__Given instruction__
Provide the data again in its entirety, exactly as given.

BEGIN

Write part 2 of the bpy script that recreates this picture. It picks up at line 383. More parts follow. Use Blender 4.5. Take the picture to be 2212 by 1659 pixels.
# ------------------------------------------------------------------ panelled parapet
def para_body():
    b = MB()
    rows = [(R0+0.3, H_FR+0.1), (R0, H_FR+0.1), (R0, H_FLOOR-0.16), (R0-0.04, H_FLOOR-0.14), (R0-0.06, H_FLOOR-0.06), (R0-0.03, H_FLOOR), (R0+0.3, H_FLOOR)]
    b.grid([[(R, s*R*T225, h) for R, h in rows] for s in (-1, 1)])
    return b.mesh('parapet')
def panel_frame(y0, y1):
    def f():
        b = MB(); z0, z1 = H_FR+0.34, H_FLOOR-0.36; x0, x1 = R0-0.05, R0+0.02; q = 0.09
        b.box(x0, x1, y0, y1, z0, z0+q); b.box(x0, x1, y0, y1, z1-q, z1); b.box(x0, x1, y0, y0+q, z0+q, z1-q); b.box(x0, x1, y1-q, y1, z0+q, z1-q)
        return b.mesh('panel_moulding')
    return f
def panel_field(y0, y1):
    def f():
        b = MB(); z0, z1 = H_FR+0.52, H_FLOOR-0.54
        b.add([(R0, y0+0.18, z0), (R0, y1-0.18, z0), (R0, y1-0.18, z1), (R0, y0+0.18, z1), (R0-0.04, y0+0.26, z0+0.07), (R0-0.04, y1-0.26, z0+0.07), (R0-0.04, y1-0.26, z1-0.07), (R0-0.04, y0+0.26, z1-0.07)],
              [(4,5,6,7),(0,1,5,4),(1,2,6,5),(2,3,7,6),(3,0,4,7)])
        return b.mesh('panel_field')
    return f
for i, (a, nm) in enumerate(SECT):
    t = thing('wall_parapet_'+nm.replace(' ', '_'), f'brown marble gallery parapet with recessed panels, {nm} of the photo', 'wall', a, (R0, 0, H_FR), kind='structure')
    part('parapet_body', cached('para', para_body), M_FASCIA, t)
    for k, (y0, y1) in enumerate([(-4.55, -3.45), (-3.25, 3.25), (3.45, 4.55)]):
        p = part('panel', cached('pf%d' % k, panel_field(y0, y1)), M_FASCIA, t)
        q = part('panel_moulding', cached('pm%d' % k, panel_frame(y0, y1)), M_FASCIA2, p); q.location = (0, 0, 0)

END

__Solution to this problem__
Write part 2 of the bpy script that recreates this picture. It picks up at line 383. More parts follow. Use Blender 4.5. Take the picture to be 2212 by 1659 pixels.
# ------------------------------------------------------------------ panelled parapet
def para_body():
    b = MB()
    rows = [(R0+0.3, H_FR+0.1), (R0, H_FR+0.1), (R0, H_FLOOR-0.16), (R0-0.04, H_FLOOR-0.14), (R0-0.06, H_FLOOR-0.06), (R0-0.03, H_FLOOR), (R0+0.3, H_FLOOR)]
    b.grid([[(R, s*R*T225, h) for R, h in rows] for s in (-1, 1)])
    return b.mesh('parapet')
def panel_frame(y0, y1):
    def f():
        b = MB(); z0, z1 = H_FR+0.34, H_FLOOR-0.36; x0, x1 = R0-0.05, R0+0.02; q = 0.09
        b.box(x0, x1, y0, y1, z0, z0+q); b.box(x0, x1, y0, y1, z1-q, z1); b.box(x0, x1, y0, y0+q, z0+q, z1-q); b.box(x0, x1, y1-q, y1, z0+q, z1-q)
        return b.mesh('panel_moulding')
    return f
def panel_field(y0, y1):
    def f():
        b = MB(); z0, z1 = H_FR+0.52, H_FLOOR-0.54
        b.add([(R0, y0+0.18, z0), (R0, y1-0.18, z0), (R0, y1-0.18, z1), (R0, y0+0.18, z1), (R0-0.04, y0+0.26, z0+0.07), (R0-0.04, y1-0.26, z0+0.07), (R0-0.04, y1-0.26, z1-0.07), (R0-0.04, y0+0.26, z1-0.07)],
              [(4,5,6,7),(0,1,5,4),(1,2,6,5),(2,3,7,6),(3,0,4,7)])
        return b.mesh('panel_field')
    return f
for i, (a, nm) in enumerate(SECT):
    t = thing('wall_parapet_'+nm.replace(' ', '_'), f'brown marble gallery parapet with recessed panels, {nm} of the photo', 'wall', a, (R0, 0, H_FR), kind='structure')
    part('parapet_body', cached('para', para_body), M_FASCIA, t)
    for k, (y0, y1) in enumerate([(-4.55, -3.45), (-3.25, 3.25), (3.45, 4.55)]):
        p = part('panel', cached('pf%d' % k, panel_field(y0, y1)), M_FASCIA, t)
        q = part('panel_moulding', cached('pm%d' % k, panel_frame(y0, y1)), M_FASCIA2, p); q.location = (0, 0, 0)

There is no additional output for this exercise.